During my Neptune transit (from hell) I got very used to people leaving, and they were people I loved a lot. I did not see the first abandonment coming and I spent the next two years trying to reconcile it, learning astrology in the process because I needed a distraction from feeling sad all the time, which was back when I was still in taking-things-personally mode. Once I had enough knowledge to be dangerous, I knew in the back of my mind that people disappearing was part of the textbook definition of Neptune transits, but do you think this made me me feel any better? No. Rational people want explanations and facts that they can use to digest the reasons behind the things that have happened. I was left wondering how awful I must be since the same thing kept happening over and over again.

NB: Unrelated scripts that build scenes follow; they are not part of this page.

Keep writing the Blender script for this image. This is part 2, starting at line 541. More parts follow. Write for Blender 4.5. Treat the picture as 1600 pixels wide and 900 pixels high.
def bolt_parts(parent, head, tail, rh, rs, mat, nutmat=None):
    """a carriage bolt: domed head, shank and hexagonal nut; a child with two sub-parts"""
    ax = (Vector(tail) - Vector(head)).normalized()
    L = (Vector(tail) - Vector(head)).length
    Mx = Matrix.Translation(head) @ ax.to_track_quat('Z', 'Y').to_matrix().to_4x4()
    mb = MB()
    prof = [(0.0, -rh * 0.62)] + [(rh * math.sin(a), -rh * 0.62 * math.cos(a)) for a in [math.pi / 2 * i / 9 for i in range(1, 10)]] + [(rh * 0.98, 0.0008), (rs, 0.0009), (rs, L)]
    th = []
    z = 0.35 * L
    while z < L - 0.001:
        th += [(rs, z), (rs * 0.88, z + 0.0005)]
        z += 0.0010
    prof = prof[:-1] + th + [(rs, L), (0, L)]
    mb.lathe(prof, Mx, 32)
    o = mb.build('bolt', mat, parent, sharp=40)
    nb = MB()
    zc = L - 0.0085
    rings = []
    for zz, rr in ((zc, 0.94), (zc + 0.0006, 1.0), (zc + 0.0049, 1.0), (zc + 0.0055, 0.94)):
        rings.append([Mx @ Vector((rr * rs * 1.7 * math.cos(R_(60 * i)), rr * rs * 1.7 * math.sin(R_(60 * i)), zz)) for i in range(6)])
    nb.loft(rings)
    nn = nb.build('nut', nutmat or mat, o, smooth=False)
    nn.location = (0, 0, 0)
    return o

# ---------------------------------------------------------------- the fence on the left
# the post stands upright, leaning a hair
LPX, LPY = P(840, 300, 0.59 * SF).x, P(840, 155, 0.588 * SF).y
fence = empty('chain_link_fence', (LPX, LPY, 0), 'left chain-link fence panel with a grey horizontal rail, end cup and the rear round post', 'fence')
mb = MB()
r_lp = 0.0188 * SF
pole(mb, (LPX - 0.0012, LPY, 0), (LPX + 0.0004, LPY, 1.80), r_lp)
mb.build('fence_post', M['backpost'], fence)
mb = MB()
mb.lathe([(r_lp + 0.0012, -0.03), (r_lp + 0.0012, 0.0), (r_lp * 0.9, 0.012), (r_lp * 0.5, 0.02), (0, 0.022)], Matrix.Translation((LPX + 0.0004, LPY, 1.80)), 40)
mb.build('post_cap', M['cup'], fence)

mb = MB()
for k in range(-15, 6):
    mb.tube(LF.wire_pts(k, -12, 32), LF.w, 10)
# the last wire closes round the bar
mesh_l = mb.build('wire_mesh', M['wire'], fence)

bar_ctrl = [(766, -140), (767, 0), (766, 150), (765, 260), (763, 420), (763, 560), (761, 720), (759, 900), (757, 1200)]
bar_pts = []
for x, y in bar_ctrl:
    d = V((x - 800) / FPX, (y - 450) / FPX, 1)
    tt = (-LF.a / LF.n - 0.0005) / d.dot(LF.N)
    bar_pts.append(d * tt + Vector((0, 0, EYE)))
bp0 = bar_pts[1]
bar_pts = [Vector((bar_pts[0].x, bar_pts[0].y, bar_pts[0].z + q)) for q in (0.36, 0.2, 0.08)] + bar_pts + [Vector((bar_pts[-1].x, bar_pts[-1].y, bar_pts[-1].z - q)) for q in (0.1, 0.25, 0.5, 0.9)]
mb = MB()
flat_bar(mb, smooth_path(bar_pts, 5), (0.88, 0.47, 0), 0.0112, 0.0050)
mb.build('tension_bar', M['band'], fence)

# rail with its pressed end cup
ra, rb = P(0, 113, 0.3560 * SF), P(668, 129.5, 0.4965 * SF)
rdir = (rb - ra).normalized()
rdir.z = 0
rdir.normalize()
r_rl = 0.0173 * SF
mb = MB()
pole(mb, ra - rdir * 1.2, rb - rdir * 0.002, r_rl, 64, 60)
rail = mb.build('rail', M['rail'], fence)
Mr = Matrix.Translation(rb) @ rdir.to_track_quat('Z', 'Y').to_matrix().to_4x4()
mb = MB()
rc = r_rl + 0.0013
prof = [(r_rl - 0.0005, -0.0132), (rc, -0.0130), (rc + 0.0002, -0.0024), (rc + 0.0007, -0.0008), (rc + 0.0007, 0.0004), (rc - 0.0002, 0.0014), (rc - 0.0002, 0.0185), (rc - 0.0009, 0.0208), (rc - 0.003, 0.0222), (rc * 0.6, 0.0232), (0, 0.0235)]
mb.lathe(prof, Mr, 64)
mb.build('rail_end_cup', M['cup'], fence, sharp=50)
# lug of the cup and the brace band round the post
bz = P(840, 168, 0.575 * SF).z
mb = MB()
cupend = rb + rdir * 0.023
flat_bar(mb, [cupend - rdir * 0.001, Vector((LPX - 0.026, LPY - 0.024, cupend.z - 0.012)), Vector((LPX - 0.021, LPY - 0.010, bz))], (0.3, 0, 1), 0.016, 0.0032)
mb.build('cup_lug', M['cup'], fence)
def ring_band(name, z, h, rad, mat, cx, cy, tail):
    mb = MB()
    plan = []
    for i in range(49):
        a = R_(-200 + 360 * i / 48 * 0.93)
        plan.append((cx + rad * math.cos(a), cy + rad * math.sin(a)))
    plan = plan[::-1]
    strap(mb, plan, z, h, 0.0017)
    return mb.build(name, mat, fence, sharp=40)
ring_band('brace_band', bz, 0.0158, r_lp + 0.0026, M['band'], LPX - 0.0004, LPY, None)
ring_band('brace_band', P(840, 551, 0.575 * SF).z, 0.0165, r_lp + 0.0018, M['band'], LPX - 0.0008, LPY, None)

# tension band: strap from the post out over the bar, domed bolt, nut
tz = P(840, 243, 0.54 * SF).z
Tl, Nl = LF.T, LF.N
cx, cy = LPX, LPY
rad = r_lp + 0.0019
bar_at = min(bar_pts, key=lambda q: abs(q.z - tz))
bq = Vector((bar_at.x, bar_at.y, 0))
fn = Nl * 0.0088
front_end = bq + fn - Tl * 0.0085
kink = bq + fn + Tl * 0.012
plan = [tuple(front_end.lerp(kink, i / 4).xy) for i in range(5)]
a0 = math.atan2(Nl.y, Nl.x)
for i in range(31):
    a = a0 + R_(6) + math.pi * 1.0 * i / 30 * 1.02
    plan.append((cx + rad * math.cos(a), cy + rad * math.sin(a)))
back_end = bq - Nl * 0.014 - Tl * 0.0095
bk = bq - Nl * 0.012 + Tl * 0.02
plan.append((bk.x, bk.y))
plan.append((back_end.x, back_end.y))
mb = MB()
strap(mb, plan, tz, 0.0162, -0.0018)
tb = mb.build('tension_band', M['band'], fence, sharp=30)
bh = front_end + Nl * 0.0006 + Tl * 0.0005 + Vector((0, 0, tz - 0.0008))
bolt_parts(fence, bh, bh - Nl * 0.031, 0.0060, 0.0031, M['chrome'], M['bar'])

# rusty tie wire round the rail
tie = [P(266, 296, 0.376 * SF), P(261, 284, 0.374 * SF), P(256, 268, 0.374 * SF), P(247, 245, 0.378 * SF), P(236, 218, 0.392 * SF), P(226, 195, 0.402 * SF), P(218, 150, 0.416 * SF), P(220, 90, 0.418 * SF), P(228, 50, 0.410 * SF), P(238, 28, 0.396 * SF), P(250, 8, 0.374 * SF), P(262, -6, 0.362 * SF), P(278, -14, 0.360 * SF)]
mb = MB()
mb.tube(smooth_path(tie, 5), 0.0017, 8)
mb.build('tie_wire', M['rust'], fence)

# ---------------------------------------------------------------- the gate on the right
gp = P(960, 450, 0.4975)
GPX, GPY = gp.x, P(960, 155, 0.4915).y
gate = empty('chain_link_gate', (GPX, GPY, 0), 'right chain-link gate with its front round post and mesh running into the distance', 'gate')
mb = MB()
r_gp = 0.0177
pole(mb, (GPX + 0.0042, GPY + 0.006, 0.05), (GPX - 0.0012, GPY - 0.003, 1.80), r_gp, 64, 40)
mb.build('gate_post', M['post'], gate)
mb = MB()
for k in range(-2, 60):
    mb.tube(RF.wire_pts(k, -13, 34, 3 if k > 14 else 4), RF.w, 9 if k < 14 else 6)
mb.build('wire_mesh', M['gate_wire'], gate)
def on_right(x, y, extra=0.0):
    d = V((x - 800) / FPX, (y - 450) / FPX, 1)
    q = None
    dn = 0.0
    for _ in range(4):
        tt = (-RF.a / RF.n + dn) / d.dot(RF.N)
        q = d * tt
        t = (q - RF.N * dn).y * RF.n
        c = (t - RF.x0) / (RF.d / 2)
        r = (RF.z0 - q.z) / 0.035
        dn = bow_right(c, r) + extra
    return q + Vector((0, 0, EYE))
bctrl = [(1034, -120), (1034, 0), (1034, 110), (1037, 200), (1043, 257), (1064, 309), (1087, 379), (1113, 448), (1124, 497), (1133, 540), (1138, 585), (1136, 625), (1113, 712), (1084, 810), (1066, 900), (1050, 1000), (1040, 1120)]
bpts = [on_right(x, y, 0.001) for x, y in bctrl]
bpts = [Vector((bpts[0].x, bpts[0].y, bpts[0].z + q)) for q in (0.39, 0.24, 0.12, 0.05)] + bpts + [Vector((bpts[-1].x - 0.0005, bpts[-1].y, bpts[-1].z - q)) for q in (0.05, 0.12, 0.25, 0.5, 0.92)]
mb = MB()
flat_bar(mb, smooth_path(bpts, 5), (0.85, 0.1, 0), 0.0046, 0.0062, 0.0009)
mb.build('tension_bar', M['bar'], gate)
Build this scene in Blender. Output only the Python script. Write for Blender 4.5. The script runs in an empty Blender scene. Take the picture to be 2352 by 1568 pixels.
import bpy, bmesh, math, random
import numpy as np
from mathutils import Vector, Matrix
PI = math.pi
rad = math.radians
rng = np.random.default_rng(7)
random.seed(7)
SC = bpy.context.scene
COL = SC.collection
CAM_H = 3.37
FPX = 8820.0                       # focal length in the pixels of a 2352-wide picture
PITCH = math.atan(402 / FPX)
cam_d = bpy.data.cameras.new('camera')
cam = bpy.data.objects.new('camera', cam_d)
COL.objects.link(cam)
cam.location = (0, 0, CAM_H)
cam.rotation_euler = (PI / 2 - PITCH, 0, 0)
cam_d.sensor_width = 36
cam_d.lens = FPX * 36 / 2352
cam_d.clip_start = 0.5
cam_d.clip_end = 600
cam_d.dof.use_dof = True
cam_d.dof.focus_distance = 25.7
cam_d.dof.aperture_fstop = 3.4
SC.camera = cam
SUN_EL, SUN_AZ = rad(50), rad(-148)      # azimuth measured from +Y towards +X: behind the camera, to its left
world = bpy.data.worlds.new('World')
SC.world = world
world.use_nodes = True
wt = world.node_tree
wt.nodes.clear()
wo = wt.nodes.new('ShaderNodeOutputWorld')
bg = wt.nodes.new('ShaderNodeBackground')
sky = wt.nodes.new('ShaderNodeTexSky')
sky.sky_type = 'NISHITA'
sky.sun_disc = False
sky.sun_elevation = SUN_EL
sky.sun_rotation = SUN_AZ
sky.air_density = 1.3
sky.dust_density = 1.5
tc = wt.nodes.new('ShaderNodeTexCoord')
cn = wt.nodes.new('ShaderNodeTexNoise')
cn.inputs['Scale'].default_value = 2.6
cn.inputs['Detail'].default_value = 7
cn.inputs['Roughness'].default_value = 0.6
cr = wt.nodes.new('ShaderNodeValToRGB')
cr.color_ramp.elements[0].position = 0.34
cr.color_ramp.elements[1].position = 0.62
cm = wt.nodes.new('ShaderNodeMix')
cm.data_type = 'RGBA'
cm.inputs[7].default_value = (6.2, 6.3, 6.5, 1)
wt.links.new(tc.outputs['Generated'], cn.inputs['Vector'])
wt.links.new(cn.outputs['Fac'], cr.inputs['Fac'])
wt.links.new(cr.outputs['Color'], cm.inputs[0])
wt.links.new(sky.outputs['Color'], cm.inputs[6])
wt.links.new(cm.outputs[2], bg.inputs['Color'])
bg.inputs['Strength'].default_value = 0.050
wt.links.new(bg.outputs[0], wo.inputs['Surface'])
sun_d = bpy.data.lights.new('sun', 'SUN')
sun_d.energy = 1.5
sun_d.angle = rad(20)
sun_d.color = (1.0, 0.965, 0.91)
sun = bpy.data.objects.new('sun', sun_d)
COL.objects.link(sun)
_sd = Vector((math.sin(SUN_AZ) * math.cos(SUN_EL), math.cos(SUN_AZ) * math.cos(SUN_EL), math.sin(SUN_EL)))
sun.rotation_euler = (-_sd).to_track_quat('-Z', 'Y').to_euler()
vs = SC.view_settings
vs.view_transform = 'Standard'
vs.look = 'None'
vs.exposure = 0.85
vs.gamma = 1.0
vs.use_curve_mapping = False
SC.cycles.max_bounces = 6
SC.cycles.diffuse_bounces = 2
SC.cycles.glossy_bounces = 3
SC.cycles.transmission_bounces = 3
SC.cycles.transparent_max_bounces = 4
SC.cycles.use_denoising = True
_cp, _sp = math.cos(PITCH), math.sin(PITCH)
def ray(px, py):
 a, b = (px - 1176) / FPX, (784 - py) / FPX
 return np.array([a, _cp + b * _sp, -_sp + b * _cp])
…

Making matters worse, these people kept disappearing and coming back with various proclamations, which was emotionally overwhelming in its own right, because I was very mad at the people in question but was simultaneously plugged into the Neptunian wavelength of forgiveness. “It's all love, right?” asks Neptune. (With Neptune, you start taking the 5,000 year view instead of 5 days, 5 months, or anything particularly relating to linear time as experienced by humans.) Finally, and perhaps most insultingly, while you're still capable of rational thought, Neptune cranks up the volume on emotional whims, so you tend to do things that defy logic or your own normal patterns. There were points where I didn’t recognize myself anymore. I'm not a doormat, and I was acting like one.
What did I do when I exhausted my ability to care about things? A lot of wandering. I wandered in to and out of a variety of situations, pausing only occasionally to reflect on why I was stone-sober at a house party late on a Sunday night surrounded by people more than 10 years younger than me when I had work the next morning (this was something I didn’t even do in my 20s post-college, which should give you a sense of how out of character this was). Or how I had my palm read at a party by a guy who then wouldn't let go of said palm and then started channeling the voice of (who he believed was?) Jesus Christ toward me. Or how I found myself schlepping up the side of a small mountain being regaled with the sad tales of a man named Paul, who was proclaiming things like “I guess I never learned to love myself,” while I just nodded along. These things didn't make sense then and don't make sense now. Most of my life lacked continuity for a while, and I lived an out-of-control series of "...and now THIS is happening." and responded to whatever it was in the moment, as this was the best I could do. Planning was impossible, as was relying on any certainties.
I never thought I’d talk about any of this, honestly. I started a variety of times but then I stopped because I’d start thinking about specifics and remembering that yes, these things really happened—to me—and it would feel both very personal and very impersonal simultaneously. I’m slowly trying to learn to care again about things that are personal, but it's not as easy as it sounds. That part is a work in progress.